Leaving the pictures out, print the lines from the first line of the listing through the line containing "downlight(0.95, 9.11, 0.050, 'small", exactly as they read, and no others.
:: DATA TO USE ::
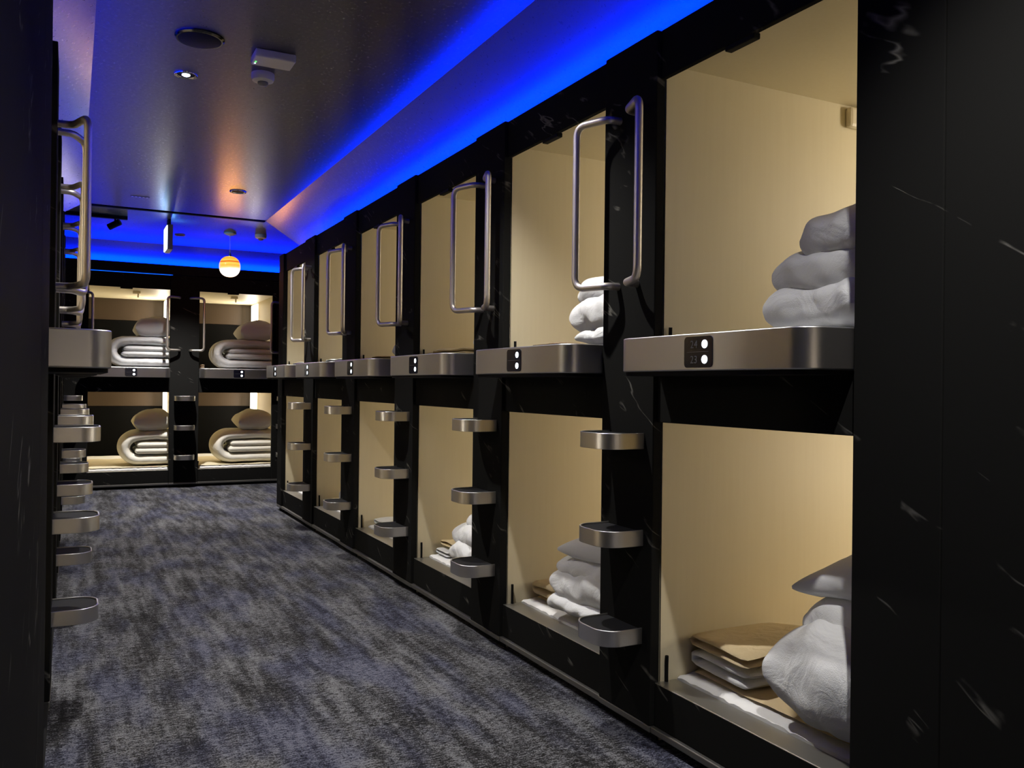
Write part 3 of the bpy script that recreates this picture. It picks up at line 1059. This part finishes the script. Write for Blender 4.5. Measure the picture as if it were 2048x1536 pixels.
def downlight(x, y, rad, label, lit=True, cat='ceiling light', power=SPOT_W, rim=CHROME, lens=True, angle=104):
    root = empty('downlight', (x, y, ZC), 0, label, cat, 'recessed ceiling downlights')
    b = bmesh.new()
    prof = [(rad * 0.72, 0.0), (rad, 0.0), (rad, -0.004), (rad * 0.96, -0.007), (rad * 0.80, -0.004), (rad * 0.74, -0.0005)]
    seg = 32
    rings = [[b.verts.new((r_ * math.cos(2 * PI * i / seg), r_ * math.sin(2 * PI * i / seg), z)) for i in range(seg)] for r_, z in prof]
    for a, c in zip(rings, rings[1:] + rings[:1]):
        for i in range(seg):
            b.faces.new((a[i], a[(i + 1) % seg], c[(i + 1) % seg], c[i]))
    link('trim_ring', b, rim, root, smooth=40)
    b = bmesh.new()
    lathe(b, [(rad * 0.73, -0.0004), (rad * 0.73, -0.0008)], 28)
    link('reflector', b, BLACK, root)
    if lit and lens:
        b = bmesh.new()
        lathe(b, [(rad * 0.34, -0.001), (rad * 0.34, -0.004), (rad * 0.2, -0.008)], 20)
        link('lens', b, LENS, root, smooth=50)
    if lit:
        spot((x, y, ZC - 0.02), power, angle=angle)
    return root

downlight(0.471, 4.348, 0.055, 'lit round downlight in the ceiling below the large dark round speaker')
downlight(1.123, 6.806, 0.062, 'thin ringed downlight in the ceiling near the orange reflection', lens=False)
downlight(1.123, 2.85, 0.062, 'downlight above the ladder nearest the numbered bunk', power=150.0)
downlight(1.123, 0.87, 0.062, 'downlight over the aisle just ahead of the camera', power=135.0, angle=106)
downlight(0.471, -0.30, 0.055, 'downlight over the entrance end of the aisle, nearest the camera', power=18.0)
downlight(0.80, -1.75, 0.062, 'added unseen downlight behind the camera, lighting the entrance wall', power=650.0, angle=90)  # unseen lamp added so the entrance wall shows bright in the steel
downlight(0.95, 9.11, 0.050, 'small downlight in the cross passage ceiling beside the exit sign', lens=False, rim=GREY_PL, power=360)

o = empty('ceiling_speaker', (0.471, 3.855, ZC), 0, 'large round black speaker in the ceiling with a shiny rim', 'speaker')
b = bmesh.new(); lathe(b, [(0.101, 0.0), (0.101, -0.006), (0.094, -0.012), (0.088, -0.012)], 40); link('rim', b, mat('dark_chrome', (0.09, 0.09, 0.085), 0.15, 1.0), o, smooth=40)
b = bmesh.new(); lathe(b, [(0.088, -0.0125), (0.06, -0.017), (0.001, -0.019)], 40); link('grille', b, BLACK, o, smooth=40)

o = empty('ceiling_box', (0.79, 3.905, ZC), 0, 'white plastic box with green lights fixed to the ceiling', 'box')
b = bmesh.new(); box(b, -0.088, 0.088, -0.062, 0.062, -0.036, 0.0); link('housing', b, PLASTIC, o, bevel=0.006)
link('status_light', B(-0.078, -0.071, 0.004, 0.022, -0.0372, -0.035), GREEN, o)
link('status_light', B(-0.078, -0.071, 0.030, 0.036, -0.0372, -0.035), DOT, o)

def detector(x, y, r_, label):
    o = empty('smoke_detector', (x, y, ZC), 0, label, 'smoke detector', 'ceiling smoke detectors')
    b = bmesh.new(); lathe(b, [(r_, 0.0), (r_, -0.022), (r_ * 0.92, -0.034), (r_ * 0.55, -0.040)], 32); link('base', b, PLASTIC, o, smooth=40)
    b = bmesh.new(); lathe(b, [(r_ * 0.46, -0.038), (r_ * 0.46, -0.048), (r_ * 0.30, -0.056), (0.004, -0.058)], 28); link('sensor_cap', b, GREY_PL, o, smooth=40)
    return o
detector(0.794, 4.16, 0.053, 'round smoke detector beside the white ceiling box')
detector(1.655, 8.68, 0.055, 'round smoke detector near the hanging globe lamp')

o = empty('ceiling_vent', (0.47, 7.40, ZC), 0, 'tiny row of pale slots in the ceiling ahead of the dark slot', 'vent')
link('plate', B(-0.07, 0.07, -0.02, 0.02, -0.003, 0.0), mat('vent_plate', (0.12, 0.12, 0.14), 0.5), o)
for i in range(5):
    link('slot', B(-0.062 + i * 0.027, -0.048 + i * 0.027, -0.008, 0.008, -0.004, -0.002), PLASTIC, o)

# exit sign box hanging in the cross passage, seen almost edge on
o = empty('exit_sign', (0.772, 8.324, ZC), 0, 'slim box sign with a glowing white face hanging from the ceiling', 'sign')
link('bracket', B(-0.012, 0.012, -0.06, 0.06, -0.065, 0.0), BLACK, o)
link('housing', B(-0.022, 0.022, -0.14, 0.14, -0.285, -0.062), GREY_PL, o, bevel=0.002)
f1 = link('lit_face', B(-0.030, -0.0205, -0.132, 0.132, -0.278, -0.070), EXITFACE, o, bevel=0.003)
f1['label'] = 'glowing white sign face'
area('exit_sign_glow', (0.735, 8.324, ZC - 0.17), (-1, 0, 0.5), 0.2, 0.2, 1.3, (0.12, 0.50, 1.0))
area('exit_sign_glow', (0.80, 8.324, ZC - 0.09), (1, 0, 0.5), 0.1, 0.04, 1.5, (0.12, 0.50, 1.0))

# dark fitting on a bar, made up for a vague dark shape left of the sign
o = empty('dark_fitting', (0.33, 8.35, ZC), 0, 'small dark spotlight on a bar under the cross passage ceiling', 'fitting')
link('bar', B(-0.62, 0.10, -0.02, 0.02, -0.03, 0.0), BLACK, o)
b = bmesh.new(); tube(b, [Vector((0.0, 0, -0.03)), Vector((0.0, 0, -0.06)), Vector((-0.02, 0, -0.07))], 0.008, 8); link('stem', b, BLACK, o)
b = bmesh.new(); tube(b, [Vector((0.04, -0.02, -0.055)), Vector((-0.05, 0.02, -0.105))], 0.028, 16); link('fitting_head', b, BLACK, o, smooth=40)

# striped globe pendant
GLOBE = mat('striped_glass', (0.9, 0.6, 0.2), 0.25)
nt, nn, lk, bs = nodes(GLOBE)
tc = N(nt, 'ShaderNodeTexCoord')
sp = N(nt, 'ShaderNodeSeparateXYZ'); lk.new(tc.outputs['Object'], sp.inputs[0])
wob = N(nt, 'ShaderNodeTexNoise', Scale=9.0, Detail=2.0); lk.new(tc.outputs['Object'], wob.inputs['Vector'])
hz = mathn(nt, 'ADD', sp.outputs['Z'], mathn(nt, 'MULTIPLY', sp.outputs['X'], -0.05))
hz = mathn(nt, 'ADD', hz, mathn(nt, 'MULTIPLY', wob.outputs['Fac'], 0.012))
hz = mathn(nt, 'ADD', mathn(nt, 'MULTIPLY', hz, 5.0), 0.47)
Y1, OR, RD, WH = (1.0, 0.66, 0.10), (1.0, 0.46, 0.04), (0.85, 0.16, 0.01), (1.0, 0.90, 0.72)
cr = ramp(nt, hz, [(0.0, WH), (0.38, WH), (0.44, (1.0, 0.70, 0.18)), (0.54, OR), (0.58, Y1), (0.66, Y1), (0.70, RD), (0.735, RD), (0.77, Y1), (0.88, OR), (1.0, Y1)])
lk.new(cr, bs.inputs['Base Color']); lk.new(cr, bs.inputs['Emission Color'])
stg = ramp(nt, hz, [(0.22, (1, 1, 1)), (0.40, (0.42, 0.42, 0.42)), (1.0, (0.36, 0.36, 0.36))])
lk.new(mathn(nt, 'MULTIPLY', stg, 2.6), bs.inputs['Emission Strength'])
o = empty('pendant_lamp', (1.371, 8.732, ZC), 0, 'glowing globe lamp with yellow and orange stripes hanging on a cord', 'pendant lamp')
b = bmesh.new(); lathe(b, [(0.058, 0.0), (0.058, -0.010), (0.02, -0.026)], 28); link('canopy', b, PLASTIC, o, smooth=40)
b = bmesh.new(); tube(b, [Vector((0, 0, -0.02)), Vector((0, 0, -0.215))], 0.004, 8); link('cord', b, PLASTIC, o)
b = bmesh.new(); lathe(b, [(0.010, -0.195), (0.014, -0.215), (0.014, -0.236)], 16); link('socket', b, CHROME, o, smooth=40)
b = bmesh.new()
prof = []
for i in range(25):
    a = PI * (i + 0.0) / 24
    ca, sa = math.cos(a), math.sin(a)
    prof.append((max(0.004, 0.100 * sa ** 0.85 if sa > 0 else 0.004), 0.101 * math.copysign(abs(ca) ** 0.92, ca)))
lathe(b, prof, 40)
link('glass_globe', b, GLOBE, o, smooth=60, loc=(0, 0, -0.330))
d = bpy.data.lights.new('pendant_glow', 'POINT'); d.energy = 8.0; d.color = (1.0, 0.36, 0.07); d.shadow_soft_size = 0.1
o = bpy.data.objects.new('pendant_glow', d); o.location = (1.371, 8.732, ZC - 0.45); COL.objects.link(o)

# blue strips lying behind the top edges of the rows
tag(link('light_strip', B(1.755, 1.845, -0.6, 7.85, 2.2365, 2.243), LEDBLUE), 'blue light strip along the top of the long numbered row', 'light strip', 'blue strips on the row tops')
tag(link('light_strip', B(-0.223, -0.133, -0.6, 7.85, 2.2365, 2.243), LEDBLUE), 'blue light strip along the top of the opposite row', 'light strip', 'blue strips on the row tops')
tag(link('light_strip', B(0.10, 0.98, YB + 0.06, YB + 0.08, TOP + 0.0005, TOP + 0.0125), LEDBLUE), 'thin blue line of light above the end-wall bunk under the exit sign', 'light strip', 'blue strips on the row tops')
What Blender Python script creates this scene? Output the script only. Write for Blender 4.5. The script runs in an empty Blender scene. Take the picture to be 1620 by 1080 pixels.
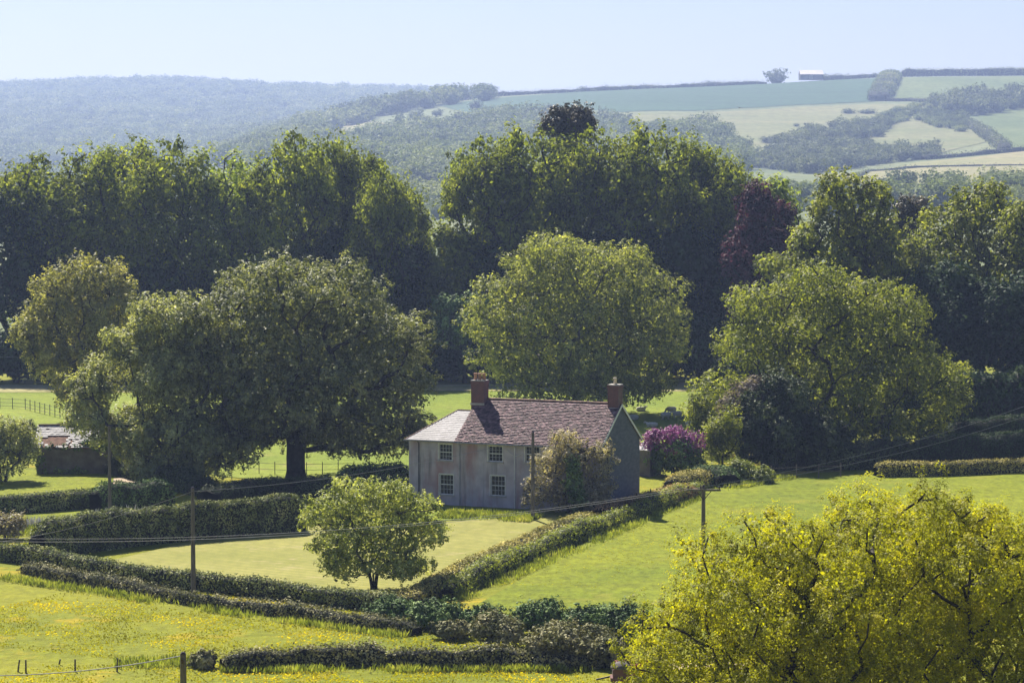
:::
RIGHT ANSWER -
Write part 3 of the bpy script that recreates this picture. It picks up at line 1059. This part finishes the script. Write for Blender 4.5. Measure the picture as if it were 2048x1536 pixels.
def downlight(x, y, rad, label, lit=True, cat='ceiling light', power=SPOT_W, rim=CHROME, lens=True, angle=104):
    root = empty('downlight', (x, y, ZC), 0, label, cat, 'recessed ceiling downlights')
    b = bmesh.new()
    prof = [(rad * 0.72, 0.0), (rad, 0.0), (rad, -0.004), (rad * 0.96, -0.007), (rad * 0.80, -0.004), (rad * 0.74, -0.0005)]
    seg = 32
    rings = [[b.verts.new((r_ * math.cos(2 * PI * i / seg), r_ * math.sin(2 * PI * i / seg), z)) for i in range(seg)] for r_, z in prof]
    for a, c in zip(rings, rings[1:] + rings[:1]):
        for i in range(seg):
            b.faces.new((a[i], a[(i + 1) % seg], c[(i + 1) % seg], c[i]))
    link('trim_ring', b, rim, root, smooth=40)
    b = bmesh.new()
    lathe(b, [(rad * 0.73, -0.0004), (rad * 0.73, -0.0008)], 28)
    link('reflector', b, BLACK, root)
    if lit and lens:
        b = bmesh.new()
        lathe(b, [(rad * 0.34, -0.001), (rad * 0.34, -0.004), (rad * 0.2, -0.008)], 20)
        link('lens', b, LENS, root, smooth=50)
    if lit:
        spot((x, y, ZC - 0.02), power, angle=angle)
    return root

downlight(0.471, 4.348, 0.055, 'lit round downlight in the ceiling below the large dark round speaker')
downlight(1.123, 6.806, 0.062, 'thin ringed downlight in the ceiling near the orange reflection', lens=False)
downlight(1.123, 2.85, 0.062, 'downlight above the ladder nearest the numbered bunk', power=150.0)
downlight(1.123, 0.87, 0.062, 'downlight over the aisle just ahead of the camera', power=135.0, angle=106)
downlight(0.471, -0.30, 0.055, 'downlight over the entrance end of the aisle, nearest the camera', power=18.0)
downlight(0.80, -1.75, 0.062, 'added unseen downlight behind the camera, lighting the entrance wall', power=650.0, angle=90)  # unseen lamp added so the entrance wall shows bright in the steel
downlight(0.95, 9.11, 0.050, 'small downlight in the cross passage ceiling beside the exit sign', lens=False, rim=GREY_PL, power=360)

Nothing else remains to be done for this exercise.